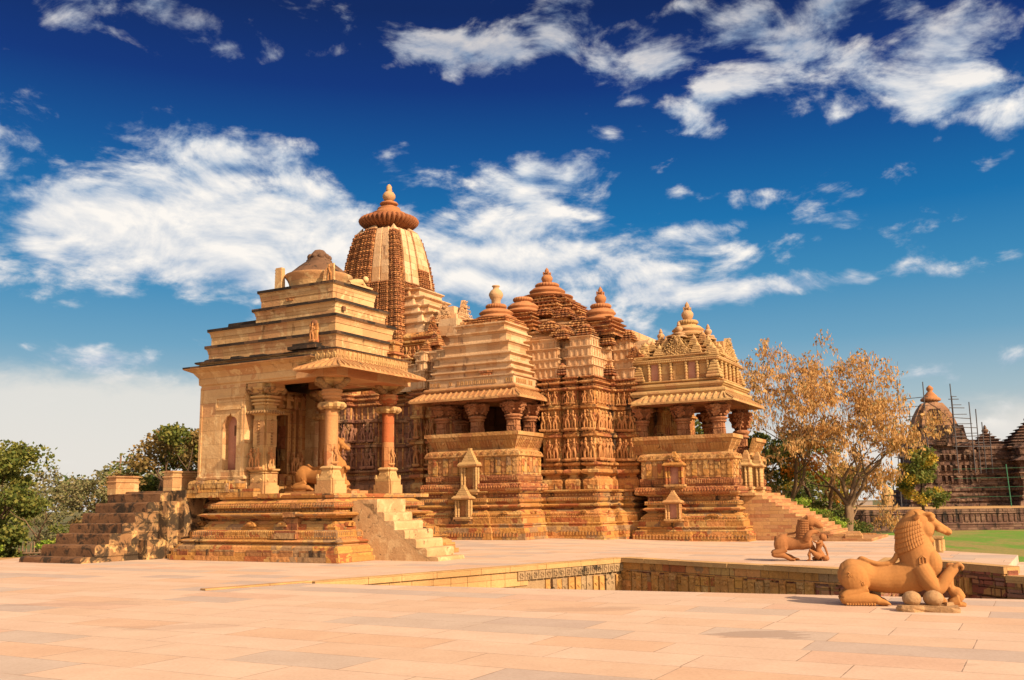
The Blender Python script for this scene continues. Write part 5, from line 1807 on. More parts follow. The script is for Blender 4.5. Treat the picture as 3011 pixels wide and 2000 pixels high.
for (x, y, z) in ((6.55, 7.0, 9.3), (5.3, 6.35, 9.45), (4.15, 7.0, 9.3)):
    mb = MB()
    mb.lathe(x, y, [(0.36, z - 0.05), (0.40, z), (0.2, z + 0.07), (0.3, z + 0.10), (0.30, z + 0.15), (0.12, z + 0.2)] + pot_prof(z + 0.2, 0.185, 0.56), 18)
    mb.build('small_finial', M['pot'], b2)


def gable(parent, x, y, z, w, h, rot, mat):
    """pierced carved pediment: stepped outline of scrolls around a small face"""
    c = grp('pediment', parent, (x, y, z), rot)
    mb = MB()
    mb.box(-w, w, -0.06, 0.25, -0.06, 0.04)
    n = 30
    for r_ in range(6):
        t = r_ / 6
        hw2 = w * (1 - t) ** 0.8 * 0.95
        m = max(2, int(hw2 * 2 / 0.19))
        for k in range(m):
            xx = -hw2 + 2 * hw2 * (k + 0.5) / m
            zz = h * (t + 0.08)
            a0 = random.uniform(0, 6.28)
            pts_ = [(xx + 0.075 * math.cos(a0 + q), -0.05, zz + 0.075 * math.sin(a0 + q)) for q in [0, 0.9, 1.8, 2.7, 3.6, 4.5]]
            mb.tube(pts_, 0.026, 5)
    prev = None
    rows_ = [(-w * 0.9, 0.0), (-w * 0.62, h * 0.3), (-w * 0.34, h * 0.55), (-w * 0.2, h * 0.78), (-0.08, h)]
    f = [(a, 0.02, b_) for a, b_ in rows_] + [(-a, 0.02, b_) for a, b_ in reversed(rows_)]
    mb.face(list(reversed(f)))
    for k in range(len(f) - 1):
        mb.face([f[k + 1], f[k], (f[k][0], 0.22, f[k][2]), (f[k + 1][0], 0.22, f[k + 1][2])])
    mb.ball((0, -0.05, h * 0.72), (0.1, 0.07, 0.1), 8, 6)
    mb.build('scrollwork', mat, c)
    return c


gable(b2, 5.32, 5.85, 8.42, 0.92, 1.02, 0, M['buff'])
gable(b2, 7.28, 8.0, 8.42, 0.9, 1.0, R(90), M['buff'])
mb = MB()
mb.box(6.5, 7.25, 7.2, 8.8, 8.34, 9.2, taper=0.06)
mb.box(6.3, 7.3, 7.0, 9.0, 8.30, 8.42)
mb.build('side_block', M['buff'], b2)
gable(T, 3.35, 5.3, 8.55, 0.42, 0.42, 0, M['red'])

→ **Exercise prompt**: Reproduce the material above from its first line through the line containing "mb.build('small_finial', M['pot'], b2)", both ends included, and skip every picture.

→ **Task answer**:
The Blender Python script for this scene continues. Write part 5, from line 1807 on. More parts follow. The script is for Blender 4.5. Treat the picture as 3011 pixels wide and 2000 pixels high.
for (x, y, z) in ((6.55, 7.0, 9.3), (5.3, 6.35, 9.45), (4.15, 7.0, 9.3)):
    mb = MB()
    mb.lathe(x, y, [(0.36, z - 0.05), (0.40, z), (0.2, z + 0.07), (0.3, z + 0.10), (0.30, z + 0.15), (0.12, z + 0.2)] + pot_prof(z + 0.2, 0.185, 0.56), 18)
    mb.build('small_finial', M['pot'], b2)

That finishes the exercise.